Task objective: What follows is a set of records; repeat all of them exactly.
* Begin Record excerpts *
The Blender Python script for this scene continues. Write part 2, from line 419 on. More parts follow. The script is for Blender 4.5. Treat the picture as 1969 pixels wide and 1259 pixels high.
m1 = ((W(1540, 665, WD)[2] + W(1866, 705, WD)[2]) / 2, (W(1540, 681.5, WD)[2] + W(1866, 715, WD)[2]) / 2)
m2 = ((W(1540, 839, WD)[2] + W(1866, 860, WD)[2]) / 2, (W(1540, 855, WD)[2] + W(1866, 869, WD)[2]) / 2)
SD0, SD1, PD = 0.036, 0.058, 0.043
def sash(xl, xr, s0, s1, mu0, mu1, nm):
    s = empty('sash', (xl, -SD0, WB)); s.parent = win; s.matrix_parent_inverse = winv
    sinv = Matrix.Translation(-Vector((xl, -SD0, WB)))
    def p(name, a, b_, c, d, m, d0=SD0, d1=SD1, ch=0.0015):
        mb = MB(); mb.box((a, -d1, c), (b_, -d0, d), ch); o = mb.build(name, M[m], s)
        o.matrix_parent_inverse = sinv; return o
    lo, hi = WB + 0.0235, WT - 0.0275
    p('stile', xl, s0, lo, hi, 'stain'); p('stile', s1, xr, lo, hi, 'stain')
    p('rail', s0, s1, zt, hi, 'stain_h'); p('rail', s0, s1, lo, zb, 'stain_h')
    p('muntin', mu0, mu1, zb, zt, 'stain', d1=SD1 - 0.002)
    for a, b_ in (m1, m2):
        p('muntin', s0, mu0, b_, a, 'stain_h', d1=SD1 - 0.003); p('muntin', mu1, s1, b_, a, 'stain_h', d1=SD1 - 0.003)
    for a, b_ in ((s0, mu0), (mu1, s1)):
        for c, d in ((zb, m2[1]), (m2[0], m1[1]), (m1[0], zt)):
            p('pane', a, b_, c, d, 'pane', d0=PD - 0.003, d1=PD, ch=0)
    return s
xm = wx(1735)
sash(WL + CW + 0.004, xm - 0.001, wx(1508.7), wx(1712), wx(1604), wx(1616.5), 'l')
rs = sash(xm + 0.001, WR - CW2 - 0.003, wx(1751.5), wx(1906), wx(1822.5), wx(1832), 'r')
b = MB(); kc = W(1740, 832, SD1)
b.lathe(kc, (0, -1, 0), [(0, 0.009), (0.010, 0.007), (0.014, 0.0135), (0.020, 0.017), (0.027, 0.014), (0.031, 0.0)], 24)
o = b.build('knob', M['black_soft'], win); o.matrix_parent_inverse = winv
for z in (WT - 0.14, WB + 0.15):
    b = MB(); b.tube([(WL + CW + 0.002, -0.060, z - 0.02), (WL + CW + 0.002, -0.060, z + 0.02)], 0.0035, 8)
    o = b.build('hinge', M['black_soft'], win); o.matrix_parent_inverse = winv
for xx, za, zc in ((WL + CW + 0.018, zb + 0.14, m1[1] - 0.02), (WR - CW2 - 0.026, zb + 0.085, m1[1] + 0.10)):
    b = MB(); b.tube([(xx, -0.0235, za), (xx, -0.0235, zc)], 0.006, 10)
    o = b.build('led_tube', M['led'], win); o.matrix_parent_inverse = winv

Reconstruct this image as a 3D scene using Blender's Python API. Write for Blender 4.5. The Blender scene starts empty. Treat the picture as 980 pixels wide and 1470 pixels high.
* End Record excerpts *
Final answer:
The Blender Python script for this scene continues. Write part 2, from line 419 on. More parts follow. The script is for Blender 4.5. Treat the picture as 1969 pixels wide and 1259 pixels high.
m1 = ((W(1540, 665, WD)[2] + W(1866, 705, WD)[2]) / 2, (W(1540, 681.5, WD)[2] + W(1866, 715, WD)[2]) / 2)
m2 = ((W(1540, 839, WD)[2] + W(1866, 860, WD)[2]) / 2, (W(1540, 855, WD)[2] + W(1866, 869, WD)[2]) / 2)
SD0, SD1, PD = 0.036, 0.058, 0.043
def sash(xl, xr, s0, s1, mu0, mu1, nm):
    s = empty('sash', (xl, -SD0, WB)); s.parent = win; s.matrix_parent_inverse = winv
    sinv = Matrix.Translation(-Vector((xl, -SD0, WB)))
    def p(name, a, b_, c, d, m, d0=SD0, d1=SD1, ch=0.0015):
        mb = MB(); mb.box((a, -d1, c), (b_, -d0, d), ch); o = mb.build(name, M[m], s)
        o.matrix_parent_inverse = sinv; return o
    lo, hi = WB + 0.0235, WT - 0.0275
    p('stile', xl, s0, lo, hi, 'stain'); p('stile', s1, xr, lo, hi, 'stain')
    p('rail', s0, s1, zt, hi, 'stain_h'); p('rail', s0, s1, lo, zb, 'stain_h')
    p('muntin', mu0, mu1, zb, zt, 'stain', d1=SD1 - 0.002)
    for a, b_ in (m1, m2):
        p('muntin', s0, mu0, b_, a, 'stain_h', d1=SD1 - 0.003); p('muntin', mu1, s1, b_, a, 'stain_h', d1=SD1 - 0.003)
    for a, b_ in ((s0, mu0), (mu1, s1)):
        for c, d in ((zb, m2[1]), (m2[0], m1[1]), (m1[0], zt)):
            p('pane', a, b_, c, d, 'pane', d0=PD - 0.003, d1=PD, ch=0)
    return s
xm = wx(1735)
sash(WL + CW + 0.004, xm - 0.001, wx(1508.7), wx(1712), wx(1604), wx(1616.5), 'l')
rs = sash(xm + 0.001, WR - CW2 - 0.003, wx(1751.5), wx(1906), wx(1822.5), wx(1832), 'r')
b = MB(); kc = W(1740, 832, SD1)
b.lathe(kc, (0, -1, 0), [(0, 0.009), (0.010, 0.007), (0.014, 0.0135), (0.020, 0.017), (0.027, 0.014), (0.031, 0.0)], 24)
o = b.build('knob', M['black_soft'], win); o.matrix_parent_inverse = winv
for z in (WT - 0.14, WB + 0.15):
    b = MB(); b.tube([(WL + CW + 0.002, -0.060, z - 0.02), (WL + CW + 0.002, -0.060, z + 0.02)], 0.0035, 8)
    o = b.build('hinge', M['black_soft'], win); o.matrix_parent_inverse = winv
for xx, za, zc in ((WL + CW + 0.018, zb + 0.14, m1[1] - 0.02), (WR - CW2 - 0.026, zb + 0.085, m1[1] + 0.10)):
    b = MB(); b.tube([(xx, -0.0235, za), (xx, -0.0235, zc)], 0.006, 10)
    o = b.build('led_tube', M['led'], win); o.matrix_parent_inverse = winv

Reconstruct this image as a 3D scene using Blender's Python API. Write for Blender 4.5. The Blender scene starts empty. Treat the picture as 980 pixels wide and 1470 pixels high.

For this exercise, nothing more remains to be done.